Work to complete ::
Exactly and only the lines from the one containing "What three.js script" through the one containing "scene.add(camera);" are to be repeated, both ends included.

>> Begin

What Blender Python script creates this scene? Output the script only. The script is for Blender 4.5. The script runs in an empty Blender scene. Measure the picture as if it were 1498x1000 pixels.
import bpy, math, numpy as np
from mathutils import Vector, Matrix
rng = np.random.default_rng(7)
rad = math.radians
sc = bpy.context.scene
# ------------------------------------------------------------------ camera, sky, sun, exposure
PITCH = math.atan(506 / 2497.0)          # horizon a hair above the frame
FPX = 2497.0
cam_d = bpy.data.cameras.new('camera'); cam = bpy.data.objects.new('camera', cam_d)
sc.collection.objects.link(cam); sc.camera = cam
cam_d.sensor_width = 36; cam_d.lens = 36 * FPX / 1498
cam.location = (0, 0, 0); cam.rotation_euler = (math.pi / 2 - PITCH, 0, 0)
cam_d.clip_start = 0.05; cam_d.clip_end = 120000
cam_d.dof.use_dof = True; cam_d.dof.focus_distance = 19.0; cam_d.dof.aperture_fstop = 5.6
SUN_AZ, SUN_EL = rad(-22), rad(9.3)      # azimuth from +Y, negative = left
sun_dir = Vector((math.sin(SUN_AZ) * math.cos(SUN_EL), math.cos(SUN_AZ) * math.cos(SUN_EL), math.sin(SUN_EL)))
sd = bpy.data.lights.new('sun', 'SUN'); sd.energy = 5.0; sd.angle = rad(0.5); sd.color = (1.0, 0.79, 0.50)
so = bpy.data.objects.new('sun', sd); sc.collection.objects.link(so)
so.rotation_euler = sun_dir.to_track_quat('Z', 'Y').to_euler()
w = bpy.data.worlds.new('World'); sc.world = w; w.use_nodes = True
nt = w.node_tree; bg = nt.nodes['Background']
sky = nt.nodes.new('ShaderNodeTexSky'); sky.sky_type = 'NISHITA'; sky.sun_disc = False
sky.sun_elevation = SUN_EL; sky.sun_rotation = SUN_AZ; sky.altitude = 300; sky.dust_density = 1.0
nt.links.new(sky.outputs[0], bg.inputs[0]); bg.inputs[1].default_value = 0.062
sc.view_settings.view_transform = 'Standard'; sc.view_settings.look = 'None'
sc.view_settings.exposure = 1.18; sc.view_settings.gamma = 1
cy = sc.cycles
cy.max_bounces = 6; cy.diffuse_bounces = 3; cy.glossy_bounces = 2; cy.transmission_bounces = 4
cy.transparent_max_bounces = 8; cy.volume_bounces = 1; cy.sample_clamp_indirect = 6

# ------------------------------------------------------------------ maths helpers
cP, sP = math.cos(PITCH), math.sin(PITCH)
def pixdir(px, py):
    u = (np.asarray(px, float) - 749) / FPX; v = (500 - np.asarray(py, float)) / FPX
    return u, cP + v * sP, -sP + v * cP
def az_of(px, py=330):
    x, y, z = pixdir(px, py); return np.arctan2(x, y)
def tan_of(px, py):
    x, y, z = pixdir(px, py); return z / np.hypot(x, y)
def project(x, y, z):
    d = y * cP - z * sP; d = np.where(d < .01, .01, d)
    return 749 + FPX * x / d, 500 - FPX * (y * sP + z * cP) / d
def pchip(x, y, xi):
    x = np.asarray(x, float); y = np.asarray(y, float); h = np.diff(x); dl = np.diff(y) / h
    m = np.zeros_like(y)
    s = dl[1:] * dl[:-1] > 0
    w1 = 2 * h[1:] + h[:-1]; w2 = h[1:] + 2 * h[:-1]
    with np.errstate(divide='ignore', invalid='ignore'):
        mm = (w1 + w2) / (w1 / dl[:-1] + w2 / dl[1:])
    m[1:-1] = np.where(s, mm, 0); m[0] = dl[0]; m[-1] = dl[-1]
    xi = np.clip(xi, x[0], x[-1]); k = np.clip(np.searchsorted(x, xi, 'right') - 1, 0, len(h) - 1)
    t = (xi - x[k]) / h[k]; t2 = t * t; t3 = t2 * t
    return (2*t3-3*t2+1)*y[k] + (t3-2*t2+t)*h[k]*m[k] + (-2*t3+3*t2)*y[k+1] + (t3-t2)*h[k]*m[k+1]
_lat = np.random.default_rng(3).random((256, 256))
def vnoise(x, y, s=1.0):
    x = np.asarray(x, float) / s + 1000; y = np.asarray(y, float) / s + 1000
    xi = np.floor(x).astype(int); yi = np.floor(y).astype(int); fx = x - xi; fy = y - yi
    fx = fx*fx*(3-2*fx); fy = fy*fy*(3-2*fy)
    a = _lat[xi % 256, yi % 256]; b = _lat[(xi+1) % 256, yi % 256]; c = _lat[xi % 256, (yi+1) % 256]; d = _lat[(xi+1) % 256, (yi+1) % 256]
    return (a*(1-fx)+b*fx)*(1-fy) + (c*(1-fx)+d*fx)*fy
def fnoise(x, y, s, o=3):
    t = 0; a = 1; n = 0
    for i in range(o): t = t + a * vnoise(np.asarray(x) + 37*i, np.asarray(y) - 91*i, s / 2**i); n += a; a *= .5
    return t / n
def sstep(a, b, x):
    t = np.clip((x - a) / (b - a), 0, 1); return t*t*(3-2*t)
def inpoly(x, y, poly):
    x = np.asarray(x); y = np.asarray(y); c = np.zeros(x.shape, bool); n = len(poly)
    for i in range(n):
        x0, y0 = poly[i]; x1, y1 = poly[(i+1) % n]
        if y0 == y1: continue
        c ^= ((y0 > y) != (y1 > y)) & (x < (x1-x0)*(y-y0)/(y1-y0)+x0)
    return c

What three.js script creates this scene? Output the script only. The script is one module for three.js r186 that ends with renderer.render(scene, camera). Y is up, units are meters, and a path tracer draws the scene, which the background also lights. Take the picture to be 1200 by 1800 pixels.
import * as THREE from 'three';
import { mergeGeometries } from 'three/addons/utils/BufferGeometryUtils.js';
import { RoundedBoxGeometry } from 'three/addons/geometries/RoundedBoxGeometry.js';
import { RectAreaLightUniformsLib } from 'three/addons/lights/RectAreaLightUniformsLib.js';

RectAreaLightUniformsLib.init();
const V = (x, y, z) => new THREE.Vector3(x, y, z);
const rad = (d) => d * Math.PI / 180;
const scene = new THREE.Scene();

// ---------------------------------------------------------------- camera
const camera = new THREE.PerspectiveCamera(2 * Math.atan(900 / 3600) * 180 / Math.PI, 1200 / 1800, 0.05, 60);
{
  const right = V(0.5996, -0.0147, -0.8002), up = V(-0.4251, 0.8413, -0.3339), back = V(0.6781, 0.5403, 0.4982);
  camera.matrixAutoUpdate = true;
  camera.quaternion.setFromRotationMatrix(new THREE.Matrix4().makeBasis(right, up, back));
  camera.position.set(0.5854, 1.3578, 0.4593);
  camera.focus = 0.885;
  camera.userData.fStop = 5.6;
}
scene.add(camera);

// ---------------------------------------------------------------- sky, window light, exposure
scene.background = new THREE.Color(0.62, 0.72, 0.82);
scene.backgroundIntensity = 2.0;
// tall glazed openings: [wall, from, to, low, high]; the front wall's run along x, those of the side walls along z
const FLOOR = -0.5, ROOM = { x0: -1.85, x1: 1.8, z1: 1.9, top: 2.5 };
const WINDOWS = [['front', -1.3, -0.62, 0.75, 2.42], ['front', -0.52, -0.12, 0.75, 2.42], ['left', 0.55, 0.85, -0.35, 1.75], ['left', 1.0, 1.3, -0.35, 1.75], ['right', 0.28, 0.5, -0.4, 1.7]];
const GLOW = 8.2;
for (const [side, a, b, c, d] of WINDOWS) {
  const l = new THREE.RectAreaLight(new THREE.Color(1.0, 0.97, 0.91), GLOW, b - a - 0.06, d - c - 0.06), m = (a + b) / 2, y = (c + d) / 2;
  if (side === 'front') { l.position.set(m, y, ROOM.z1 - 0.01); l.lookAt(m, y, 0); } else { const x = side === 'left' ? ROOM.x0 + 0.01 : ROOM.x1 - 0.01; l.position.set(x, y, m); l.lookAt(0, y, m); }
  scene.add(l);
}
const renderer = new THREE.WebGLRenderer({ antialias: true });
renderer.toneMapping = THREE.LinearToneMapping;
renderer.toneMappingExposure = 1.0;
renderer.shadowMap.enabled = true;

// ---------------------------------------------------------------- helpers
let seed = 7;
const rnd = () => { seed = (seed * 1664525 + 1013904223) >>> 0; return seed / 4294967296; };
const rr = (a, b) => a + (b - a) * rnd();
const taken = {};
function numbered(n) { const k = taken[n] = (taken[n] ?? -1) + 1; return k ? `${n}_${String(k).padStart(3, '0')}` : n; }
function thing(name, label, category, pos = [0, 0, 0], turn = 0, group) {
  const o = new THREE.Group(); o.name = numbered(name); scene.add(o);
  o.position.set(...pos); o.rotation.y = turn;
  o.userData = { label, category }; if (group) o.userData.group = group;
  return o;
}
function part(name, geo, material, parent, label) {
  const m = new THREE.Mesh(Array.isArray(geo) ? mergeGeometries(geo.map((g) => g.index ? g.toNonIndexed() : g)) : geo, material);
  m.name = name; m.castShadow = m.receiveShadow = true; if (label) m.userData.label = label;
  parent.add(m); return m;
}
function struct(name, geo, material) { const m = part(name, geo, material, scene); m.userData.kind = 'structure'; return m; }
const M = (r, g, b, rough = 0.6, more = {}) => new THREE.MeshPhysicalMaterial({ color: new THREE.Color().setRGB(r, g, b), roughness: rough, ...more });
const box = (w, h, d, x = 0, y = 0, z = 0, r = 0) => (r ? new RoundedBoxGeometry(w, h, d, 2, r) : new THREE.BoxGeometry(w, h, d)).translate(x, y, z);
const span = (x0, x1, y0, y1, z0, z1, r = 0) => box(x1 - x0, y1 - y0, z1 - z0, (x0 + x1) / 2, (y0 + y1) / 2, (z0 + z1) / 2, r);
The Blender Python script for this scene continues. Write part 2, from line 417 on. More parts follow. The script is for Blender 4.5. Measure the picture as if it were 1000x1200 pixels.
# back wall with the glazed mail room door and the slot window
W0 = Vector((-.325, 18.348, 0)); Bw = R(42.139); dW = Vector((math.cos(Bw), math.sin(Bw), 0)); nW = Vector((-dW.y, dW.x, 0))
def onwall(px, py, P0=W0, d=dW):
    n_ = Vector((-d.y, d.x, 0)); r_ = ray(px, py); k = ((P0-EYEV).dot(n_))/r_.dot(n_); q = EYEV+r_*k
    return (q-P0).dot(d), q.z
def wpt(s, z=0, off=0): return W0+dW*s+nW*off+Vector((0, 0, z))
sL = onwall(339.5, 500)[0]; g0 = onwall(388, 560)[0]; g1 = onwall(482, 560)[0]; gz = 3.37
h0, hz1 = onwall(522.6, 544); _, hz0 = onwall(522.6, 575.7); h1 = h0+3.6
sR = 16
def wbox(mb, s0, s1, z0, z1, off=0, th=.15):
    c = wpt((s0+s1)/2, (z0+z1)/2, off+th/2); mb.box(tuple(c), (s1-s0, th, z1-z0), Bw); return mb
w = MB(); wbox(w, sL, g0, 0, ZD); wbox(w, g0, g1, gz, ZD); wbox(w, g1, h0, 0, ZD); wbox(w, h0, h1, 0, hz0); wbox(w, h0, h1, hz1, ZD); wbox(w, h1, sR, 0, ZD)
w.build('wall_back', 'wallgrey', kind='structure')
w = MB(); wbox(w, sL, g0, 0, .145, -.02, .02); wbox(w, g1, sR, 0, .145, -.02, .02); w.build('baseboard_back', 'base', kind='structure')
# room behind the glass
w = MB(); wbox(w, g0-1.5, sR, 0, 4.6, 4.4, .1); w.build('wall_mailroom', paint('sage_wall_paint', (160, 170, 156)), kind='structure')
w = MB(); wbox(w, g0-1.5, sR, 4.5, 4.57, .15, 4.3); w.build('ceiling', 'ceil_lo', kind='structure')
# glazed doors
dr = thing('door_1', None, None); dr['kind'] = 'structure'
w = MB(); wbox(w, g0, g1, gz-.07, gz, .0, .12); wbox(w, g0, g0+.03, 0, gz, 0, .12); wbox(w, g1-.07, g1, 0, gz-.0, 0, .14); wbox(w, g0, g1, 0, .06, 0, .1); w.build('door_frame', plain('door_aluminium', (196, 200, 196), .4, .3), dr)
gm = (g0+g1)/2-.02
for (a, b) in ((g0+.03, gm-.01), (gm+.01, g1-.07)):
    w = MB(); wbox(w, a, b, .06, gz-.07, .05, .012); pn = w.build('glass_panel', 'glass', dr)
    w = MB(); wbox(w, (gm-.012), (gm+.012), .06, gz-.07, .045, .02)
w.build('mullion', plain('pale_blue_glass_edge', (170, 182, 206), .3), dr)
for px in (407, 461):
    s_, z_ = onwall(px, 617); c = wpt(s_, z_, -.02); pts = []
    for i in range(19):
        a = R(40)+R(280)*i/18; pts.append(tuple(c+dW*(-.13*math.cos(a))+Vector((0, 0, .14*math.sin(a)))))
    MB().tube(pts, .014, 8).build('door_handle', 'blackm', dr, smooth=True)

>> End

Result of the exercise ::
What three.js script creates this scene? Output the script only. The script is one module for three.js r186 that ends with renderer.render(scene, camera). Y is up, units are meters, and a path tracer draws the scene, which the background also lights. Take the picture to be 1200 by 1800 pixels.
import * as THREE from 'three';
import { mergeGeometries } from 'three/addons/utils/BufferGeometryUtils.js';
import { RoundedBoxGeometry } from 'three/addons/geometries/RoundedBoxGeometry.js';
import { RectAreaLightUniformsLib } from 'three/addons/lights/RectAreaLightUniformsLib.js';

RectAreaLightUniformsLib.init();
const V = (x, y, z) => new THREE.Vector3(x, y, z);
const rad = (d) => d * Math.PI / 180;
const scene = new THREE.Scene();

// ---------------------------------------------------------------- camera
const camera = new THREE.PerspectiveCamera(2 * Math.atan(900 / 3600) * 180 / Math.PI, 1200 / 1800, 0.05, 60);
{
  const right = V(0.5996, -0.0147, -0.8002), up = V(-0.4251, 0.8413, -0.3339), back = V(0.6781, 0.5403, 0.4982);
  camera.matrixAutoUpdate = true;
  camera.quaternion.setFromRotationMatrix(new THREE.Matrix4().makeBasis(right, up, back));
  camera.position.set(0.5854, 1.3578, 0.4593);
  camera.focus = 0.885;
  camera.userData.fStop = 5.6;
}
scene.add(camera);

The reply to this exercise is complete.